Hello everybody,
A very happy late summer to you all, and apologies for our failure to send any newsletters for a while. I think everyone’s time has been taken up by so many challenges this year that this has dropped off the to do list; we are only human after all. As Jacob is currently still on his travels on another continent, this newsletter is brought to you by T4K volunteer Susanne.
Global Justice
As I was jotting down some notes, I tried to remember when I first met Jacob. We got chatting in 2016 at a public event on saving the NHS where I ran a stall with materials from Global Justice Now and I saw that he had the same flyers. So I found out about Brighton Migrant Solidarity. Global Justice Now had just started a campaign on migration in response to the big migrant crisis in 2015, arguing that free movement is vital in the battle for global justice. They analysed that this is not a migrant crisis, but a crisis of war, poverty, inequality and climate change.
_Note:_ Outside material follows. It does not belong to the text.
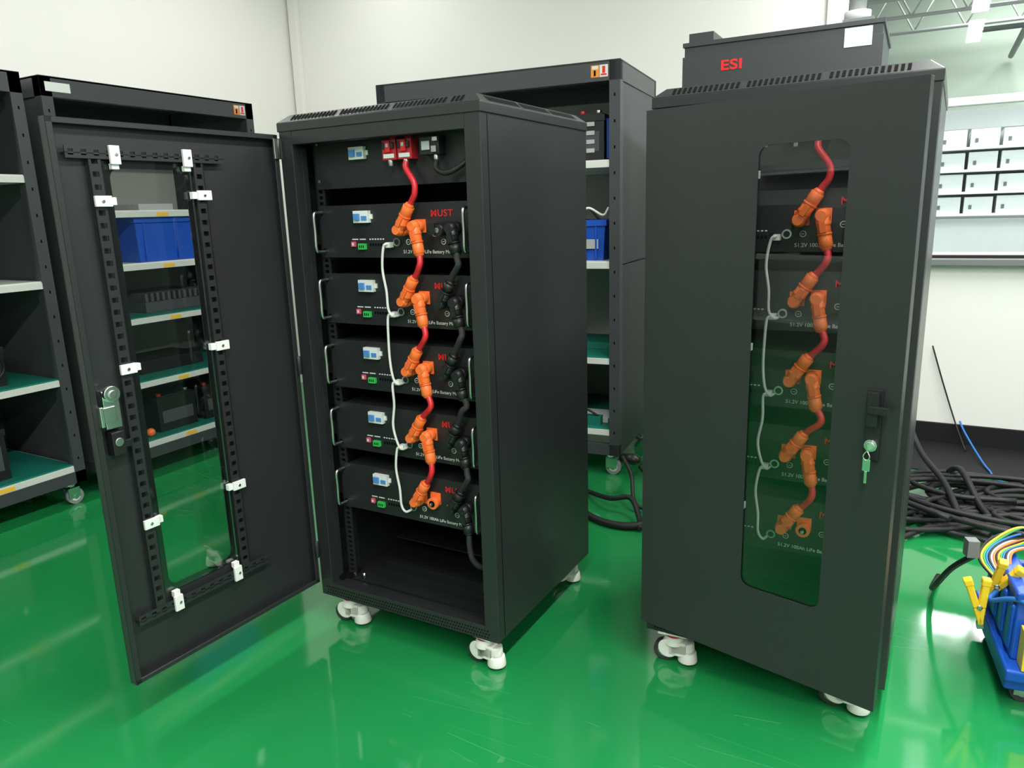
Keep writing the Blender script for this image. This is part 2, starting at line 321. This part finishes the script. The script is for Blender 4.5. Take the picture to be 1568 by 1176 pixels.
def server_cabinet(name,loc,rz,W,door_ang,cast,dx=0,D=.575,T=1.4226,Z0=.09):
    E=empty(name,loc,rz)
    b=B();pw=.042
    b.box(W-.003,W,.03,D,Z0,T-.03,'cab');b.box(0,.003,.03,D,Z0,T-.03,'cab')
    b.box(0,W,D-.003,D,Z0,T-.03,'cabin');b.box(0,W,0,D,Z0,Z0+.004,'cab')
    b.box(0,pw,0,.03,Z0,T-.03,'cab');b.box(W-pw,W,0,.03,Z0,T-.03,'cab')
    b.box(pw-.004,pw,.03,.05,Z0+.05,T-.08,'cab');b.box(W-pw,W-pw+.004,.03,.05,Z0+.05,T-.08,'cab')
    b.box(pw,W-pw,0,.03,T-.075,T-.03,'cab');b.box(pw,W-pw,0,.03,Z0,Z0+.04,'cab');b.box(pw,W-pw,.03,.06,Z0+.004,Z0+.03,'cab')
    b.box(-.003,W+.003,-.003,D+.003,T-.042,T-.02,'cab')
    b.frustum((-.003,W+.003,-.003,D+.003),T-.02,(.022,W-.022,.022,D-.022),T,'cab')
    b.obj('cabinet_shell',E,.0025)
    b=B()
    n=int((W-.06)/.0115)
    def slope(u0,u1,side):
        o=.0009
        if side=='f':
            pts=[(u,-.003+.025*k-o*.6,T-.02+.02*k+o) for u,k in ((u0,.18),(u1,.18),(u1,.85),(u0,.85))]
        else:
            pts=[(W+.003-.025*k+o*.6,u,T-.02+.02*k+o) for u,k in ((u0,.18),(u1,.18),(u1,.85),(u0,.85))]
        b.face(pts,'hole')
    for i in range(n):
        if i%14 in (0,): continue
        u=.03+i*.0115;slope(u,u+.0065,'f')
    for i in range(int((D-.07)/.0115)):
        if i%14==0: continue
        u=.035+i*.0115;slope(u,u+.0065,'r')
    for r in range(3):
        for i in range(int((W-.04)/.0085)):
            u=.02+i*.0085+(r%2)*.004;b.box(u,u+.0036,-.0005,0,Z0+.008+r*.009,Z0+.0116+r*.009,'hole')
    b.box(W,W+.0005,.029,.031,Z0+.01,T-.045,'hole')
    b.obj('vent_slots',E)
    b=B();xc=W/2+dx;xl=xc-.241
    yf=.06
    for x0,x1 in ((xl-.008,xl+.018),(xl+.464,xl+.49)): b.ladder('z',Z0+.05,T-.06,x0,x1,yf+.005,yf+.009,'cabin',.0148,.008,.006)
    for x in (xl-.010,xl+.49):
        b.ladder_yz(x,x+.003,yf+.005,yf+.05,Z0+.05,T-.06,'cabin',.05,.02)
    for x in (.004,W-.007): 
        b.ladder_yz(x,x+.003,.035,.058,Z0+.05,T-.06,'cab',.03,.014,.005)
    for x in (xl-.008,xl+.464): b.box(x,x+.026,D-.09,D-.05,Z0+.004,T-.05,'cabin')
    for zt in ZT: 
        b.box(xl-.008,xl+.018,yf+.02,D-.06,zt-.142,zt-.135,'cabin');b.box(xl+.464,xl+.49,yf+.02,D-.06,zt-.142,zt-.135,'cabin')
        b.box(.004,xl-.008,.07,.10,zt-.10,zt-.075,'steel')
    b.box(xl+.01,xl+.472,D-.30,D-.06,.165,.169,'cab');b.box(xl-.005,xl+.487,.07,.13,Z0+.004,Z0+.03,'cabin');b.box(xl+.02,xl+.46,.2,.22,Z0+.004,Z0+.035,'cabin')
    for x in (xl+.0,xl+.035): b.cyl((x,.08,Z0+.03),(x,.08,Z0+.05),.006,'steel',n=8)
    b.obj('rack_rails',E)
    b=B();zt=1.37;y=yf
    b.box(xl,xl+.482,y,y+.004,zt-.133,zt,'mod')
    breaker(b,xl+.147,zt-.05,y)
    for i in range(2):
        x=xl+.243+i*.046
        b.box(x,x+.041,y-.028,y,zt-.074,zt-.028,'redp')
        b.box(x+.003,x+.012,y-.033,y-.028,zt-.048,zt-.034,'blk');b.box(x+.028,x+.037,y-.033,y-.028,zt-.048,zt-.034,'blk')
        b.box(x+.013,x+.027,y-.034,y-.028,zt-.056,zt-.030,'redt');b.box(x+.004,x+.036,y-.0295,y-.028,zt-.070,zt-.060,'whtx');b.box(x+.016,x+.024,y-.0355,y-.034,zt-.046,zt-.036,'steel')
        b.box(x+.012,x+.028,y-.012,y,zt-.028,zt-.020,'redp')
        b.cyl((x+.019,y-.02,zt-.088),(x+.019,y-.02,zt-.07),.008,'steel',n=8)
    x=xl+.355;b.box(x,x+.055,y-.03,y,zt-.068,zt-.028,'blk');b.box(x+.008,x+.03,y-.034,y-.03,zt-.058,zt-.038,'lgrey');b.box(x+.036,x+.05,y-.036,y-.03,zt-.064,zt-.05,'steel');b.box(x+.04,x+.054,y-.036,y-.03,zt-.04,zt-.03,'steel')
    b.cyl((x+.04,y-.02,zt-.09),(x+.04,y-.02,zt-.066),.007,'steel',n=8)
    for xx in (.008,.474):
        for zz in (-.02,-.113): b.cyl((xl+xx,y-.0015,zt+zz),(xl+xx,y,zt+zz),.004,'steel',n=8)
    b.obj('breaker_panel',E,.0012)
    for i,zt in enumerate(ZT):
        o=inst(ME_mod,'battery_module_%d'%(i+1),E,(xl,yf,zt),0,.0008,1)
        inst(ME_han,'module_handles_%d'%(i+1),E,(xl,yf,zt))
        inst(T_must,'logo_%d'%(i+1),E,(xl+.356,yf-.0006,zt-.034));inst(T_mod,'label_%d'%(i+1),E,(xl+.268,yf-.0006,zt-.122))
    b=B();c=B();k=B();w=B();r=B()
    yp=yf-.03
    for i,zt in enumerate(ZT):
        X=lambda p:(xl+p[0],zt+p[1])
        plug(b,*X(PA[0]),*X(PA[1]),yf,'org','orgd')
        last=i==len(ZT)-1
        if not last: plug(b,*X(PB[0]),*X(PB[1]),yf,'org','orgd')
        else:
            hx,hz=X(PB[0]);b.cyl((hx,yf,hz-.01),(hx,yf-.02,hz-.01),.016,'org');b.cyl((hx,yf-.0201,hz-.01),(hx,yf-.021,hz-.01),.009,'hole');b.cyl((hx,yf-.02,hz-.01),(hx,yf-.03,hz-.01),.004,'steel')
        if i>0 : plug(c,*X(NA[0]),*X(NA[1]),yf,'blk','blk')
        plug(c,*X(NB[0]),*X(NB[1]),yf,'blk','blk')
        if i==0:
            hx,hz=X(NA[0]);c.cyl((hx,yf,hz),(hx,yf-.03,hz),.014,'blk');c.box(hx-.02,hx-.004,yf-.034,yf-.01,hz-.01,hz+.016,'blk');c.cyl((hx,yf-.0301,hz),(hx,yf-.031,hz),.006,'steel')
        if not last:
            zn=ZT[i+1];j=(i*7%3-1)*.004
            r.tube([(xl+.337,yp,zt-.118),(xl+.347+j,yp-.006,zt-.140),(xl+.344+j,yp-.008,(zt-.12+zn)/2-.006),(xl+.329,yp-.003,zn+.006),(xl+.316,yp,zn-.008)],.0075,'red')
            k.tube([(xl+.445,yp,zt-.114),(xl+.456+j,yp-.008,zt-.135),(xl+.452-j,yp-.012,(zt-.12+zn)/2),(xl+.434,yp-.005,zn+.002),(xl+.42,yp,zn-.018)],.0078,'braid')
            w.tube([(xl+.232,yf-.002,zt-.1),(xl+.231,yf-.02,zt-.098),(xl+.222,yf-.022,zt-.108),(xl+.219+j,yf-.022,zt-.16),(xl+.219-j,yf-.022,zn-.04),(xl+.225,yf-.022,zn-.085),(xl+.236,yf-.02,zn-.103),(xl+.242,yf-.002,zn-.104)],.0033,'wcab')
            w.box(xl+.226,xl+.240,yf-.018,yf,zt-.107,zt-.094,'wht')
    z0=1.37-.09;zt=ZT[0]
    r.tube([(xl+.308,yf-.02,z0+.012),(xl+.310,yf-.026,z0-.005),(xl+.334,yf-.03,z0-.04),(xl+.335,yf-.032,z0-.065),(xl+.324,yf-.03,zt+.004),(xl+.314,yp,zt-.012)],.0075,'red')
    k.tube([(xl+.395,yf-.02,z0+.01),(xl+.40,yf-.03,z0-.01),(xl+.43,yf-.034,z0-.022),(xl+.465,yf-.02,z0-.005),(xl+.484,yf+.0,z0+.02)],.0065,'cable')
    k.tube([(xl+.445,yp,ZT[4]-.114),(xl+.447,yp-.005,ZT[4]-.15),(xl+.455,yp-.005,ZT[4]-.19),(xl+.475,yp+.01,ZT[4]-.215),(xl+.49,yf+.02,ZT[4]-.21)],.0075,'braid')
    b.obj('orange_power_plugs',E,.0008,seg=1);c.obj('black_power_plugs',E);r.obj('red_cables',E);k.obj('black_cables',E);w.obj('white_comm_cables',E)
    b=B()
    for x,y,a in cast+((.072,D-.06,1.2),(W-.065,D-.06,.9)): cab_caster(b,x,y,a,Z0)
    b.obj('casters',E,.003)
    # door
    DW=.566;z0=Z0+.038;z1=T-.048
    H=empty('door_assembly',(0.0,-.004,0),door_ang,E)
    d=bmesh.new();a0,a1,w0,w1,rr=.264,.441,.318,1.281,.022
    outer=[(0,z0),(DW,z0),(DW,z1),(0,z1)]
    inner=[]
    for cx,cz,st in ((a1-rr,w0+rr,-90),(a1-rr,w1-rr,0),(a0+rr,w1-rr,90),(a0+rr,w0+rr,180)):
        for i in range(7):
            t=math.radians(st+i*15);inner.append((cx+rr*math.cos(t),cz+rr*math.sin(t)))
    es=[]
    for loop in (outer,inner):
        vs=[d.verts.new((x,-.025,z)) for x,z in loop]
        es+=[d.edges.new((vs[i],vs[(i+1)%len(vs)])) for i in range(len(vs))]
    fr=bmesh.ops.triangle_fill(d,use_beauty=True,use_dissolve=False,edges=es)
    fs=[g for g in fr['geom'] if isinstance(g,bmesh.types.BMFace)]
    ex=bmesh.ops.extrude_face_region(d,geom=fs)
    bmesh.ops.translate(d,verts=[g for g in ex['geom'] if isinstance(g,bmesh.types.BMVert)],vec=(0,.002,0))
    bmesh.ops.recalc_face_normals(d,faces=d.faces[:])
    me=bpy.data.meshes.new('door_panel');d.to_mesh(me);d.free();me.materials.append(M['cab']);inst(me,'door_panel',H)
    b=B()
    b.box(0,.002,-.023,-.002,z0,z1,'cab');b.box(DW-.002,DW,-.023,-.002,z0,z1,'cab');b.box(0,DW,-.023,-.002,z0,z0+.002,'cab');b.box(0,DW,-.023,-.002,z1-.002,z1,'cab')
    b.box(DW-.014,DW,-.004,-.002,z0,z1,'cab');b.box(0,.014,-.004,-.002,z0,z1,'cab');b.box(0,DW,-.004,-.002,z0,z0+.012,'cab');b.box(0,DW,-.004,-.002,z1-.012,z1,'cab')
    for z in (z0+.08,(z0+z1)/2,z1-.06): b.cyl((.004,.002,z),(.004,.002,z+.05),.006,'cab',n=12)
    b.box(-.006,.018,-.003,.004,z1-.06,z1-.01,'steel')
    b.obj('door_flange',H,.001,seg=1)
    b=B()
    for s0 in (.464,.222):
        b.ladder('z',.285,1.30,s0,s0+.026,-.012,-.009,'cab',.026,.011,.006)
        b.box(s0 if s0<.3 else s0+.023,s0+.003 if s0<.3 else s0+.026,-.023,-.009,.285,1.30,'cab')
    for z in (.262,1.298):
        b.ladder('x',.165,.535,z,z+.024,-.010,-.007,'cab',.026,.011,.006);b.box(.165,.535,-.023,-.007,z+.009,z+.012,'cab')
    b.obj('door_rails',H)
    b=B();b.box(a0-.014,a1+.014,-.0225,-.0195,w0-.014,w1+.014,'glass');b.obj('door_window_glass',H)
    b=B()
    def clip(s,z,vert):
        if vert: b.box(s-.022,s+.014,-.008,-.001,z-.011,z+.011,'wht');b.box(s-.034 if s>.3 else s+.012,s-.02 if s>.3 else s+.026,-.018,-.006,z-.008,z+.008,'wht')
        else: b.box(s-.011,s+.011,-.008,-.001,z-.02,z+.018,'wht');b.box(s-.008,s+.008,-.018,-.006,z-.03 if z>.8 else z+.015,z-.018 if z>.8 else z+.03,'wht')
        b.cyl((s-.002,-.001,z),(s-.002,.001,z),.004,'chrome',n=10)
    for z in (1.213,.857,.495):clip(.477,z,True);clip(.235,z+.012,True)
    for s in (.435,.265):clip(s,1.308,False);clip(s,.276,False)
    b.obj('glass_clips',H,.003)
    b=B();s=.522;zc=.75
    b.box(s-.014,s+.014,-.033,-.025,zc-.075,zc+.065,'blk');b.box(s-.010,s+.010,-.046,-.033,zc-.005,zc+.062,'blk');b.box(s-.006,s+.03,-.052,-.044,zc+.022,zc+.036,'blk')
    b.cyl((s,-.040,zc-.045),(s,-.025,zc-.045),.012,'chrome');b.cyl((s,-.043,zc-.045),(s,-.040,zc-.045),.008,'chrome')
    b.box(s-.0015,s+.0015,-.058,-.043,zc-.053,zc-.037,'chrome');b.tube([(s,-.056,zc-.05),(s+.006,-.058,zc-.062),(s,-.056,zc-.07),(s-.006,-.058,zc-.062),(s,-.056,zc-.05)],.0012,'chrome',n=6)
    b.box(s-.007,s+.007,-.056,-.054,zc-.092,zc-.068,'chrome');b.box(s-.0025,s+.0025,-.056,-.054,zc-.117,zc-.092,'chrome')
    b.obj('door_handle',H,.0025)
    b=B()
    b.box(s-.018,s+.018,-.023,-.004,zc-.015,zc+.07,'chrome');b.cyl((s,-.006,zc+.062),(s,.006,zc+.062),.018,'chrome');b.box(s-.006,s+.034,-.004,.000,zc+.0,zc+.035,'chrome');b.box(s+.026,s+.034,-.004,.010,zc-.005,zc+.04,'chrome');b.cyl((s,.006,zc+.062),(s,.009,zc+.062),.009,'steel')
    b.box(s-.014,s+.014,-.023,.004,zc-.075,zc-.022,'blk');b.box(s-.03,s-.008,-.006,.002,zc-.062,zc-.045,'blk');b.cyl((s,.004,zc-.045),(s,.007,zc-.045),.010,'steel',n=12)
    b.obj('lock_mechanism',H,.003)
    return E
server_cabinet('battery_rack_cabinet',(-.6,0,0),0,.6,math.radians(-93.4),((.072,.04,.1),(.535,.035,-.1)))
server_cabinet('battery_rack_cabinet.001',(.31,.238,0),-.02,.562,math.radians(-13.4)+.02,((.065,.03,.1),(.475,.03,-.1)),-.003)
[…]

It made so much sense to me to connect the global political perspective with the local community action, and the great thing is that everyone can get involved in it.
The Power of Community
Being involved with T4K is one of the things that keeps me going in this increasingly insane reality. Since the last newsletter we have been confronted with so many new horrors including the Rwanda policy and the Nationality and Borders bill being signed into law. These callous designs by the UK government will ensure that even more people will be caught out by the nightmare that is the hostile environment. But we will fight back and continue with our mission – making homes for refugees. The simple act of reaching out a hand to other people, recognising our common humanity, is the very least we can do in response to those forced to leave home and seeking sanctuary in the City of Brighton & Hove. As Jacob has pointed out so many times, there is enough money and space, it just needs to be distributed equitably.
Still Making One Thousand
In 2020 we set out our plans to bring up our donor base to the magic number of 1000, and at the beginning of this year we revived these plans. It is slow progress. The counter on our website is showing 511 regular monthly donors for July 2022. If every one of them signed up a friend to give the price of a cup of coffee every month, then we could achieve our aim very quickly. As is clear from the developments I have mentioned earlier, there is likely to be a bigger need for the kind of support that we offer. We are very successful in something that in another, kinder world would perhaps not need to exist. But here we are in this current reality and we need the community to join our response to prevent homelessness of forced migrants and refugees who have no recourse to public funds.
Turning a Dream into Reality
We are currently running a crowdfunding campaign for one of our former residents. ‘Sara’ is an amazing young woman who has overcome enormous adversity to rebuild her life and care single-handedly for her three young children. After escaping an abusive relationship, she was put in touch with T4K, which arranged accommodation for her and her children with a local host family until they could be settled in their own flat. However, just when her dream of a career in nursing appears attainable, it could be derailed by harsh and rigid government rules. I’d be really grateful if you could read her story, support if you can and share as widely as possible.
In Spite of it All
Faced with these injustices I often think about what it means to be human, to maintain one’s empathy and sense of justice. More than a century ago a brilliant mind was studying these questions and how we, as human beings, can work to make a better world. In 1917 Rosa Luxemburg ended one of her letters from the prison to her friend Sonia Liebknecht with the words:
“Sonitschka, dearest, in spite of it all, be calm and cheerful. That’s life and that’s how one must take it: courageously, intrepidly and smilingly – in spite of all.”
In this letter, Rosa Luxemburg describes how during her evening walk in the prison yard she noticed buffaloes pulling a wagon with bloody shirts and shredded uniforms sent back from the front. Dana Mills wrote in her biography about Rosa Luxemburg:
“The whole crux of evil in the world is elucidated and enveloped in this moment of one woman staring into a buffalo’s eyes. Women, men and animals are pitted against each other, and taught that violence and bloodshed are necessarily the way of the world. Yet the essence of justice and empathy is carried in the eyes of the woman meeting the eyes of the animal. Resistance lies not only in throwing one’s body on the altar, but the quest to love and understand in the face of senseless violence. When war and bloodshed are the backdrop, one small woman, walking with a limp, staring into the buffalo’s eyes, is proof that humanity triumphs in dark times.”
I see the triumph of humanity a thousandfold, in big and small ways. There are thousands of acts of humanity every day in Brighton & Hove, and in the whole world. I’d like to think that Thousand 4 £1000 is one of those; we are only one part of a large community, and so are you. A heart felt thank you from me and all at T4K for your continued support and solidarity.